**DATA SHOWN**
************
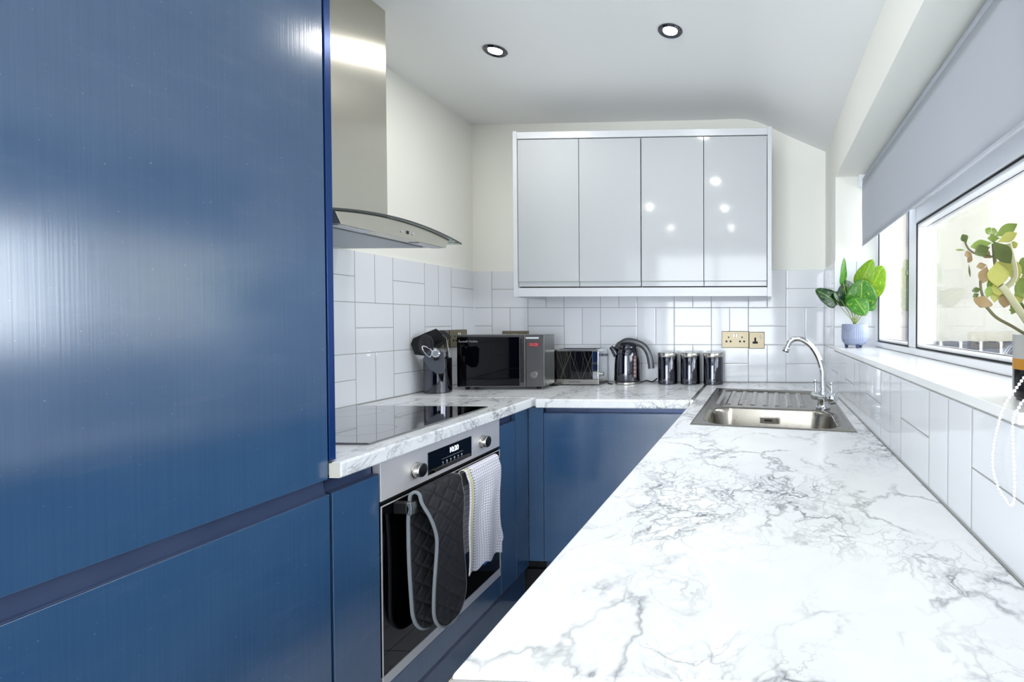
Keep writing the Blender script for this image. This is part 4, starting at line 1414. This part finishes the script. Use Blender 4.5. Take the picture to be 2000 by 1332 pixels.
def sheet(path_fn, nu_, nv_):
    return [[path_fn(i / (nu_ - 1), j / (nv_ - 1)) for i in range(nu_)] for j in range(nv_)]


t = thing('oven_mitt', (-0.94, 1.43, 0.75), 'charcoal quilted oven mitt with grey piping hung over the oven handle', 'oven mitt')
# outline of the front flap in (y, z): left edge, right edge by height fraction


def mitt_edges(v, back=False):
    # v 0 top .. 1 bottom
    zt, zb = 0.752, (0.352 if back else 0.334)
    z = zt + (zb - zt) * v
    r = 0.088
    L = 1.325 + 0.040 * sstep(0, 0.35, v) + 0.006 * math.sin(v * 7)
    Rr = 1.497 + 0.022 * sstep(0.3, 0.8, v)
    if back:
        L -= 0.0 - 0.004 * math.sin(v * 5)
        L = 1.322 + 0.012 * v
        Rr = 1.470
    hz = z - zb
    if hz < r:
        c_ = (L + Rr) / 2
        k_ = math.sqrt(max(0.0, 1 - ((r - hz) / r) ** 2))
        L, Rr = c_ + (L - c_) * k_, c_ + (Rr - c_) * k_
    return L, Rr, z


def flap(xbase, back):
    nu_, nv_ = 24, 60
    rows_ = []
    for j in range(nv_):
        v = (j / (nv_ - 1))
        v = 1 - (1 - v) ** 1.35 if v > 0 else 0
        L, Rr, z = mitt_edges(min(v, 0.9995), back)
        row = []
        for i in range(nu_):
            u = i / (nu_ - 1)
            y = L + (Rr - L) * u
            x = xbase + (-0.004 if back else 0.006) * math.sin(v * 4 + u * 2) + (0.010 * sstep(0, 0.15, v) if not back else -0.004 * sstep(0, 0.15, v))
            row.append((x, y, z))
        rows_.append(row)
    return rows_, nu_, nv_


rf, a_, b_ = flap(-0.938, False)
rb, _, _ = flap(-0.966, True)
# fold over the bar between the two flaps
fold = []
for k in range(1, 10):
    an = math.pi * k / 10
    top_f, top_b = rf[0], rb[0]
    row = []
    for i in range(a_):
        s_ = (1 - math.cos(an)) / 2
        x = top_b[i][0] * (1 - s_) + top_f[i][0] * s_
        y = top_b[i][1] * (1 - s_) + top_f[i][1] * s_
        row.append((x, y, 0.752 + 0.016 * math.sin(an)))
    fold.append(row)
full = rb[::-1] + fold + rf
build('quilted_body', MB().grid(full, a_, len(full)), M['mitt'], t, smooth=True, solid=0.009)
ed = [Vector(r[0]) for r in full] + [Vector(r[-1]) for r in full[::-1]]
pip = [full[j][0] for j in range(len(full))]
pp = MB()
left = [Vector(r[0]) for r in full]
right = [Vector(r[-1]) for r in full]
loop = left + right[::-1]
loop = [p for i, p in enumerate(loop) if i == 0 or (p - loop[i - 1]).length > 0.002]
pp.tube(loop + [loop[0]], 0.0048, 10, cap=False)
build('piping', pp, M['piping'], t, smooth=True, label='grey piping around the edge')

t = thing('tea_towel', (-0.94, 1.64, 0.75), 'white checked tea towel draped over the oven handle right of the mitt', 'tea towel')


def towel_front(u, v):
    y = 1.530 + 0.198 * u + 0.006 * math.sin(v * 3 + 1) * (1 - u) + 0.004 * math.sin(v * 9)
    zb = 0.432 - 0.012 * u + 0.006 * math.sin(u * 17)
    if u > 0.85:
        y += 0.010 * sstep(0.7, 0.85, v) * (1 - sstep(0.86, 0.90, v))
    z = 0.752 + (zb - 0.752) * v
    x = -0.9365 + 0.007 * sstep(0, 0.1, v) + 0.004 * math.sin(u * 11 + v * 2) * sstep(0.0, 0.4, v)
    return (x, y, z)


def towel_back(u, v):
    y = 1.538 + 0.200 * u
    z = 0.752 + (0.48 - 0.752) * v
    return (-0.9645 - 0.004 * math.sin(u * 8) * v, y, z)


nu_ = 50
F_ = sheet(towel_front, nu_, 70)
B_ = sheet(towel_back, nu_, 30)
fold = []
for k in range(1, 8):
    an = math.pi * k / 8
    s_ = (1 - math.cos(an)) / 2
    fold.append([(B_[0][i][0] * (1 - s_) + F_[0][i][0] * s_, B_[0][i][1] * (1 - s_) + F_[0][i][1] * s_, 0.752 + 0.012 * math.sin(an)) for i in range(nu_)])
full = B_[::-1] + fold + F_
build('cloth', MB().grid(full, nu_, len(full)), M['towel'], t, smooth=True, solid=0.003, uv=True)
build('tag', box(-0.951, -0.949, 1.655, 1.70, 0.405, 0.440), M['blue_tag'], t, label='small blue tag at the hem')

# ------------------------------------------------------------------ roller blind
t = thing('roller_blind', (0.445, 1.46, 1.58), 'grey roller blind half drawn down across the window', 'blind')
XBL = 0.440
nb = 60
rws = []
for j, z in enumerate((1.850, 1.80, 1.72, 1.65, 1.60, 1.574)):
    rws.append([(XBL + 0.0015 * math.sin(i * 0.7 + j) * (j > 1), 0.664 + (2.262 - 0.664) * i / (nb - 1), z) for i in range(nb)])
build('fabric', MB().grid(rws, nb, 6), M['blind'], t, smooth=True, solid=0.0012)
build('bottom_bar', MB().tube([(XBL + 0.001, 0.666, 1.573), (XBL + 0.001, 2.260, 1.573)], 0.003, 12), M['blind'], t, smooth=True)
build('roller_tube', MB().tube([(XBL + 0.019, 0.662, 1.862), (XBL + 0.019, 2.266, 1.862)], 0.019, 24), M['blind'], t, smooth=True)
build('bracket', box(0.425, 0.485, 2.268, 2.272, 1.835, Z_SOF - 0.001).box(0.425, 0.485, 0.654, 0.658, 1.835, Z_SOF - 0.001), M['pvc'], t)
cp_ = [(0.440, 0.661, 1.845), (0.405, 0.661, 1.50), (0.365, 0.661, 1.215), (0.345, 0.658, 1.180), (0.322, 0.653, 1.150), (0.3075, 0.655, 1.125), (0.3065, 0.674, 1.085), (0.3065, 0.682, 1.055), (0.3065, 0.679, 1.035), (0.3065, 0.664, 1.018), (0.3065, 0.645, 1.010), (0.3065, 0.632, 1.008), (0.3065, 0.624, 1.018), (0.3065, 0.624, 1.05), (0.3065, 0.628, 1.085), (0.3065, 0.628, 1.115), (0.312, 0.622, 1.135), (0.318, 0.617, 1.16), (0.318, 0.612, 1.30), (0.312, 0.612, 1.60), (0.312, 0.62, 1.83)]
path = smooth_path(cp_, 30)
bd = MB()
acc = 0.0
last = None
pos_ = []
step = 0.0052
for a, b in zip(path, path[1:]):
    L = (b - a).length
    while acc <= L:
        pos_.append(a + (b - a) * (acc / L))
        acc += step
    acc -= L
for p in pos_:
    bd.sphere(p, 0.0021, 10, 6)
build('bead_chain', bd, M['bead'], t, smooth=True, label='white beaded pull chain')
build('chain_cord', MB().tube(path, 0.0005, 6), M['bead'], t)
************
Go from the first line of the listing to the line holding "# outline of" and, please, transcribe those lines exactly, both included, with no pictures.

Keep writing the Blender script for this image. This is part 4, starting at line 1414. This part finishes the script. Use Blender 4.5. Take the picture to be 2000 by 1332 pixels.
def sheet(path_fn, nu_, nv_):
    return [[path_fn(i / (nu_ - 1), j / (nv_ - 1)) for i in range(nu_)] for j in range(nv_)]


t = thing('oven_mitt', (-0.94, 1.43, 0.75), 'charcoal quilted oven mitt with grey piping hung over the oven handle', 'oven mitt')
# outline of the front flap in (y, z): left edge, right edge by height fraction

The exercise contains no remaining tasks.